L’ultima volta abbiamo parlato di riforma delle tariffe elettriche di
contribuzione agli oneri generali di sistema, e abbiamo visto che si pagherà più in base alla dimensione del collegamento alla rete che ai consumi.
E se io mi stacco dalla rete? Posso risparmiare? Domanda che
gli ascoltatori di Derrick si fanno (e mi fanno) sempre più spesso.
Per rispondere ci è prezioso uno studio dell’RSE, l’istituto
pubblico di ricerca energetica già altre volte ospitato qui a Derrick, che
confronta, per alcune tecnologie oggi disponibili, il costo dell’energia
acquistata dalla rete alle attuali tariffe di riferimento domestiche con quello
che si avrebbe producendo (e stoccando) energia elettrica da soli, in totale
autarchia.
Lo studio integrale non è ancora pubblicato ma Derrick ne ha preso
visione, e ce ne parla Luigi Mazzocchi (ingegnere, direttore del dipartimento tecnologie
di generazione e materiali di RSE SpA):
Mazzocchi, l’abbiamo sentito, ci ha spiegato che per ora ai consumatori domestici staccarsi non conviene, se non a clienti con consumi molto al disopra di quelli di una famiglia normale. Il maggior costo rispetto a comprare dalla rete potrebbe però essere ridotto non solo dai miglioramenti tecnologici, ma anche dall’eventuale peggioramento delle bollette in caso di aumento ulteriore degli oneri parafiscali. Come dicevamo la volta scorsa, questo è un punto fondamentale: una buona parte dell’incentivo all’autarchia viene non dal livello dei costi di una simile scelta, ma dalla possibilità di non pagare la parafiscalità delle bollette (costi evitati).
Comuni energetiche: quanta autonomia avrebbero?
Mi scrive Lorenzo Busciglio, sindaco di Beinette in provincia di Cuneo, che chiede se
sia immaginabile il distacco dalla rete elettrica nazionale di un’intera
comunità locale.
Domanda non facile e riguardo alla quale occorrono dei
distinguo: per servire una comunità locale di clienti elettrici occorre una
rete di distribuzione su cui i venditori di energia possano farla transitare. La
gestione di questa rete (cioè l’attività di distribuzione) è affidata per legge
in concessione dal Governo e poi regolata dalle norme di settore dell’Autorità
per l’Energia. Concessione che quindi la comunità, se volesse essere autonoma,
dovrebbe acquisire, sostituendosi nell’area interessata al concessionario uscente
non si sa bene come, visto che nuove gare di affidamento non sono all’orizzonte.

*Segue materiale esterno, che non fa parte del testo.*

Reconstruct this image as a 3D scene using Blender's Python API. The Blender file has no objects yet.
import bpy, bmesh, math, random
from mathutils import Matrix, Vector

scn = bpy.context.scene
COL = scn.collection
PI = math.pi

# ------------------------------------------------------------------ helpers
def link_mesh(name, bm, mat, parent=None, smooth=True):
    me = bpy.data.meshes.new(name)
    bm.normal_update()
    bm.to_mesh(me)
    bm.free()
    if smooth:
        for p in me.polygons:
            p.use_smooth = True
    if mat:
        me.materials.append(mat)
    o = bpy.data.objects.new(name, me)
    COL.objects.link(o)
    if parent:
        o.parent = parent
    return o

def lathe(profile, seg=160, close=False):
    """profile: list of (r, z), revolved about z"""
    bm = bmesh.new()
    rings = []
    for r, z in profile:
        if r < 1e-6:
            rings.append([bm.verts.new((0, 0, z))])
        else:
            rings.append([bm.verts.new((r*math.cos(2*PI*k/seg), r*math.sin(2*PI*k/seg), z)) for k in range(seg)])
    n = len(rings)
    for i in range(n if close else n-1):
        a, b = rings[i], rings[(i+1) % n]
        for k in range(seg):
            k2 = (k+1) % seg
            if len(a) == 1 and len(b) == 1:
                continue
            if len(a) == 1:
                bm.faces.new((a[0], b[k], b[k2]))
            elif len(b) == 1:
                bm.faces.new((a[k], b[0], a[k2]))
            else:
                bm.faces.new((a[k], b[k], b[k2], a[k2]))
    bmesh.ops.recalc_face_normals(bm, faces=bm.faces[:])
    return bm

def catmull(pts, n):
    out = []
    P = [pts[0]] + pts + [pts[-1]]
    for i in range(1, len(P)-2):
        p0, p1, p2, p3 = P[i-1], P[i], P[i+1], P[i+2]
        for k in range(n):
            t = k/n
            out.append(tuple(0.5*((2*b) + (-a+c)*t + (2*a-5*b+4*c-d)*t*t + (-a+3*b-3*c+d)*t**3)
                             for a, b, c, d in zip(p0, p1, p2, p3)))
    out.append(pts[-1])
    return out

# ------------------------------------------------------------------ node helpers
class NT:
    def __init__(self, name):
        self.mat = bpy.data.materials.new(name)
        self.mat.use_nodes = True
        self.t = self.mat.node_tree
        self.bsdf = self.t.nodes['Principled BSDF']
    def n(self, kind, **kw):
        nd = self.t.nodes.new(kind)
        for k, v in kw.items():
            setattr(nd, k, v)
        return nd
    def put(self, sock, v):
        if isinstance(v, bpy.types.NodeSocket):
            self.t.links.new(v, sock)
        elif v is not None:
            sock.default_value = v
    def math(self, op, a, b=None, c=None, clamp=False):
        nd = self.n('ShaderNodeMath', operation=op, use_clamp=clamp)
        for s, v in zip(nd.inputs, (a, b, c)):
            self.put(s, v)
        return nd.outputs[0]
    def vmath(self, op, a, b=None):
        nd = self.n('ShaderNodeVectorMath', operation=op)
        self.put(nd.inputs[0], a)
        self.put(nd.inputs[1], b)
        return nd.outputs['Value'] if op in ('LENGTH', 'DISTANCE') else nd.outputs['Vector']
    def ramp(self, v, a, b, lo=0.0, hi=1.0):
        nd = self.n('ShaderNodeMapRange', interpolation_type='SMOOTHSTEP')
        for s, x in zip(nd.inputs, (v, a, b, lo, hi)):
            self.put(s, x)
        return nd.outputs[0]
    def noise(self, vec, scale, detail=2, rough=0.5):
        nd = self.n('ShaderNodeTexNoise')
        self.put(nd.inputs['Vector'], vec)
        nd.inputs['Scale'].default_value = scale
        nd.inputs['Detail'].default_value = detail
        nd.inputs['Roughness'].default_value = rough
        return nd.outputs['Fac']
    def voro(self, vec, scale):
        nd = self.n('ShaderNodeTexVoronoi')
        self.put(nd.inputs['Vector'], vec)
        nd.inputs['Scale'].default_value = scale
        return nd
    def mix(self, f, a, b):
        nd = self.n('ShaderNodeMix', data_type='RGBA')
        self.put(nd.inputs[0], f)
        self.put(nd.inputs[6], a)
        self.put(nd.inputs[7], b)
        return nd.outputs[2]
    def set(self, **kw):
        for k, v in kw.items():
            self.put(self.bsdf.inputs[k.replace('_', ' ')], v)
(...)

E non ritengo che il semplice fatto di non essere collegati
alla rete di trasmissione nazionale (cioè il fatto di autoprodursi e stoccarsi
l’energia) permetta a una rete locale di considerarsi estranea alle norme sulla
distribuzione elettrica. Infatti anche le isole non interconnesse con il
continente sono oggi concessionarie del servizio di distribuzione locale (anche
se lo operano in deroga a molte delle regole di assetto di mercato che valgono
nelle grandi reti locali interconnesse).
Potrebbe essere diverso il caso di una vera comune
energetica ad isola: cioè di un unico soggetto che produca e porti energia a
vari punti di consumo su una propria rete non collegata ad altre e senza
vendere o misurare l’energia. In altri termini: se un comune producesse e
fornisse energia ai suoi cittadini senza un corrispettivo ma ripagandosi con le
tasse, sarebbe trattato come un distributore elettrico dalle norme? Forse no.
Qualità dell'autofornitura
Tornando al caso di un singolo cliente, abbiamo visto la
volta scorsa che l’autonomia costa per ora di più. Ma costi a parte, un sistema
autonomo di generazione e stoccaggio di elettricità garantisce la stessa
affidabilità? Di sicuro è più complicato e impegnativo avere questi apparecchi
in casa che essere un semplice cliente del sistema elettrico.
Sentiamo su questo ancora Luigi Mazzocchi:
Fascino dell'autonomia e rifiuto del mercato?
A me sembra che in questo desiderio diffuso di autonomia energetica ci sia anche una componente per così dire sentimentale: voglia di libertà e autonomia, e anche po’ di avversione (forse ingenua) per le transazioni economiche esplicite e intermediate, come se invece il baratto e l’autonomia ci rendessero più puri. Razionale o no, però, una cosa è abbastanza certa: l’autonomia energetica è già fattibile, e tra qualche anno potrebbe diventare abbordabile.